Components used:
HAC-LM96 radio modem - $52
Turnigy UBEC - 3A switched DC-DC converter - $8
Teensy 2.0 - Arduino compatible board - $19
To make it plug-and-play with my Futaba 9C radio I took the casing from an old defect RF transmitter module and put the UBEC and Teensy board inside. The UBEC is connected to the 9C V+ pin (9.6-12V) and supply 5V for the Teensy board and the HAC radio modem. Sadly the HAC modem is slightly to large for the transmitter module casing, so i had to use an extra box for the HAC modem.
The Teensy MCU converts 8 channel PPM from the 9C radio into serial data for the HAC modem. The Teensy board is my favorite Arduino compatible board, has more i/o in a smaller formfactor and a proper USB interface.
In the airplane the serial data is received by the HAC modem and either transmitted directly to the autopilot or converted back into servo PWM pulses using another Teensy board. This way I can use the HAC modems as a pure R/C control system if I need to, freeing up the 2.4ghz band for live video link etc.
To use the system as a two-way telemetry system you connect the Teensy board in the RF transmitter casing to a computer using a USB cable and either talk directly using the USB interface or use a virtual serial driver for normal two-way serial communication.
Edit: Here is the source code for the Teensy PPM decoder and rf433 transmission system.
Teensy_PPM_Decoder.pde rf433.h
Comments
@dunk: Well done too. You have taken things to the next level. I see the value in using standard R/C gear for reliability, but I think it would be cool to bring this part of the system into the open source world eventually too. Your approach is getting closer to that goal.
o, absolutely. sorry if that reads a little more critical than i meant it.
i've spent a great deal more time than i expected implementing a 2 way communication method where as you've skipped that step with off the shelf modems and got 90% of the functionality with 10% of the time/hard work.
if the end goal is to get a system flying quickly and easily pre-made radio modems are the way to go.
it shows my stubbornness that i stuck with the CYRF6936 once i had started.
now i have my project working though i just thought it might be of interest.
other options are always interesting right?
dunk.
@dunk: I understand the need for talking directly to a chipset if you are doing a commercial grade low latency R/C control system. But remember the goal of my system was to get long range control and easy two-way communication with the autopilot. And since I did not feel like reinventing the wheel (for a change :p), using a modem that already has built in support for serial communication seemed like the logical choice. Also I wanted to keep the 2.4ghz band free for a video link in the future.
it is a very well conceived project but (in my opinion) does lack a central project page so there is a lot of reading of the rambling RCGroups thread before you can appreciate the details.
in summary it uses embedded 2.4GHz modules that come with embedded microcontroller and access to free development environment for the microcontroller.

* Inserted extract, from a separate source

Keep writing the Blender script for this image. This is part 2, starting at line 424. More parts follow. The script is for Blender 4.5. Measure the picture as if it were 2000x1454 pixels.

you essentially have all the electronics you need for either TX or RX on the one pre-made (and fairly inexpensive) module.
range is around 2km if i remember correctly.
while we are all posting alternative projects, you might want to look at mine:
http://sites.google.com/site/mrdunk/
while i accept all the XBee and radio modem solutions out there are easy to implement (and "good enough" for UAVs) none of them are ideal in terms of latency and packet control for real time applications.
my project uses CYRF6936 based RF modules.
because you have direct control of the CYRF6936 RF chip you are not tied to any timing structure and are free to implement whatever structure you like.
in my system data packets are recalculated before retransmission if they occur in a different PWM frame so latency is always less than the 20ms servo update time.
i'm currently getting 100% transmission success out to around ~1km. RF link status and battery life data is currently displayed on blinkenlights on the transmitter or display of all telemetry data can be achieved by plugging a laptop into the TX.
the next step in my project is to move away from the pre-made RF modules and start using the CYRF6936 directly so i can use fast RF switches to switch between diverse antennas.
dunk.
I have a Intuitive Circuits OSD feeding to a 7 in headrest DVD screen in the centre - i dont like small monitors. Anything about xbees that i have not noticed that i should be aware of?
I have not measured the latency, but is not human perceivable at least.
I have modified a arduino nano as a receiver - an xbee in a sparkfun shield plugs straight in.
Can post the code but i honestly have not done anything tricky.
Thanks for sharing...keep the data flowing.